Escribir, ese noble arte de sentarse frente a una página en blanco y llenarla de cosas que uno supone que nadie ha dicho antes. Claro que sí. Porque lo que tú tienes que contar no se parece en nada a lo que millones de personas han escrito desde que a alguien se le ocurrió juntar signos para expresar lo inefable. Y sin embargo, cada semana, un escritor (o aspirante a ello) cae en la trampa del reciclaje inconsciente. O consciente, que a veces se nota. Mucho.
La idea romántica del genio aislado, del autor tocado por la gracia de la musa, sigue vendiendo.

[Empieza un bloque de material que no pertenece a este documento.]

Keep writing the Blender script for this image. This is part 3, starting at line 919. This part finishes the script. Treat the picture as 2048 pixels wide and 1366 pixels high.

Pero seamos serios: en un mundo donde ya se han escrito más novelas de las que caben en Amazon, donde la IA amenaza con producir relatos más originales que los nuestros con solo pulsar una tecla, ¿de verdad no te vendría mal comprobar si ese giro narrativo tan brillante no lo firmó Cortázar hace cincuenta años? Pregunto.
Aquí entra en escena el humilde, el menospreciado, el eterno olvidado: el comprobador de plagio. Una herramienta que muchos escritores miran con el mismo entusiasmo con el que uno mira un anuncio de seguros. Porque claro, usarlo sería como admitir que uno duda de su originalidad. ¡Horror! Pero resulta que sí, que uno debería dudar. Al menos un poquito. No porque hayas copiado adrede (aunque puede), sino porque el cerebro humano es especialista en guardar frases, ideas o estructuras como quien colecciona cromos repetidos y, sin darte cuenta, los sueltas como tuyos en el capítulo cuatro.
El plagio accidental es como el ajo en la comida: basta un diente para que todo huela a lo mismo. Y no hablemos del plagio a secas, el descarado. El que toma prestado párrafos enteros con la fe ciega de quien cree que nadie lee ya libros anteriores a 2015. Spoiler: sí se leen. Y hay gente con memoria, y con tiempo, y con pantallazos.
Pero claro, vivimos en la era de la autopublicación, donde cualquiera con una cuenta bancaria y una tarde libre puede convertirse en autor. Nada en contra. Pero que alguien tenga el poder de publicar un libro sin pasar por una editorial (o por un editor, o por un corrector, o por un lector mínimamente atento) es también el motivo por el que el comprobador de plagio debería ser obligatorio. No como sugerencia amable, sino como gesto higiénico. Como lavarse las manos antes de cocinar para otros. No lo haces por ti, lo haces por el que se lo va a comer.
Y sí, hay quien cree que un buen estilo es suficiente para camuflar el origen ajeno de las ideas. Que si lo embadurnas de voz propia, ya no cuenta. Y así es como tenemos textos que suenan a Pessoa pero con emojis. O a Borges con notas a pie de página irónicas. El camuflaje, queridos, no siempre es elegante. A veces es torpe, chillón y ridículamente fácil de detectar.
El comprobador de plagio no te va a quitar la inspiración. No te va a decir que dejes de escribir. Solo va a poner una linterna sobre lo que quizá ya estaba escrito y te va a dar la oportunidad de corregir, de citar, de reformular o, simplemente, de aceptar que esa frase genial no era tan tuya como pensabas. Es un gesto de humildad. Una pausa. Una vacuna contra el ridículo.
Porque si algo da verdadero miedo no es plagiar. Es que te pillen. Y no te van a pillar por robar una idea brillante (todos lo hacemos de vez en cuando), sino por hacerlo mal. Por no disimular. Por repetir con las mismas palabras. Por firmar algo que huele a rancio de otro. No hay nada más triste que ver a alguien defendiendo una novela como propia cuando cualquiera con acceso a Google puede desmontar el castillo de naipes en 30 segundos.
Así que, si estás escribiendo un libro, un cuento, un artículo, un post, una nota de despedida a tu (próxima) expareja o el manifiesto de una secta literaria: pásalo por un comprobador de plagio. No cuesta nada. Bueno, cuesta reconocer que quizá no eres tan único como pensabas. Pero eso ya lo sospechabas tú también.
Lo verdaderamente original hoy es ser honesto. Y citar. Y usar herramientas que eviten que el texto que tanto te ha costado parir acabe en la papelera de los memes por un malentendido… o por un entendido con ganas de cazar despistes. Usa el comprobador. Agradéceselo luego. O no, que para eso no tiene ego. Pero úsalo.